Yesterday I gave a presentation at OSDC in Melbourne about my Postal mail server benchmark suite. The paper was about my new benchmark program BHM for testing the performance of mail relay systems and some of the things I learned by running it. I will put the paper on my Postal site in the near future and also I’ll release a new version of Postal with the code in question very soon.
Today at OSDC I gave a 5 minute talk on 5 things that need to be improved in the security of Linux distributions.
- The fact that unprivileged programs often inherit the controlling tty of privileged programs which permits them to use the TIOCSTI ioctl to insert characters in the keyboard buffer. I noted that with runuser and a subtle change to su things have been significantly improved in this regard in Fedora, but other distributions need work (and Fedora can go further in this regard).
- A polyinstantiated /tmp should be an option that is easy to configure for a novice sys-admin.

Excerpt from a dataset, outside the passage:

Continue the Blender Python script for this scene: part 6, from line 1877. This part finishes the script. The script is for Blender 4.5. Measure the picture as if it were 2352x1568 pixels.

There have been too many attacks on data confidentiality and system integrity based on file name race conditions in /tmp, this needs to be fixed and must be fixable by novice sys-admins.
- The capability system needs to be extended. 31 capabilities is not enough and the significant number of operations that are permitted by CAP_SYS_ADMIN leads to granting excessive privilege to programs.
- The use of Xen on servers such that a domU is always used for applications should become common. Then if a compromise is suspected there will be better options for investigation.
- SE Linux needs to be used more, particularly the strict policy and MCS. Use of the strict policy often reveals security flaws in other programs.
I’ll blog about each of these in detail at some future time.